The IRS confirmed on 23 February that final regulations for required minimum distributions will now apply no earlier than six months after Federal Register publication. Until then, taxpayers must use good-faith interpretation of SECURE 2.0 statutory provisions.

IRS delays RMD final regulations by another six months [US]

The IRS issued Announcement 2026-07 on 23 February, pushing back the applicability date for final regulations on required minimum distributions (RMDs). The regulations will now apply for the distribution calendar year beginning no earlier than six months after they appear in the Federal Register.

This is the second delay. The original proposed regulations from July 2024 targeted a 1 January 2025 effective date. After industry feedback about implementation challenges, the IRS issued Announcement 2025-2 in December 2024, pushing the date to 2026. Now we have another six-month buffer from whenever final regulations are published.

The affected regulations are Treas. Regs. Secs. 1.401(a)(9)-4, -5, and -6, which cover post-death distribution rules, lifetime distribution requirements, and trust beneficiary provisions. Plan sponsors and recordkeepers said they needed more time to update systems and processes.

In the interim, taxpayers must apply a reasonable, good-faith interpretation of the underlying statutory provisions in SECURE 2.0. The American Retirement Association praised the extension, noting it provides implementation certainty without requiring annual delays.

Some provisions from the July 2024 regulations remain effective from 1 January 2025, including updated life expectancy tables and see-through trust rules. The partial annuitisation valuation rules under SECURE 2.0 Section 204 are still targeting 1 January 2026.

For context: SECURE 2.0 raised the RMD starting age to 73 for those born between 1951 and 1959, and 75 for those born in 1960 or later. The penalty for missed RMDs is 25% excise tax, reducible to 10% if corrected within two years.
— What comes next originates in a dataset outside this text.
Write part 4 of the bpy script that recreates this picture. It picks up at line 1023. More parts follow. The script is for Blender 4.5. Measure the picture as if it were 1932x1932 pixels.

Roth 401(k) and 403(b) RMDs were eliminated from 1 January 2024.

The regulations apply to qualified plans under Section 401(a), 401(k), 403(b), 457(b) plans, and traditional IRAs. First RMDs are due by 1 April following the year you reach RMD age. Subsequent distributions are due by 31 December each year.

This is genuinely helpful if you manage retirement plans or advise clients on distributions. Implementation timelines matter when penalties are this steep.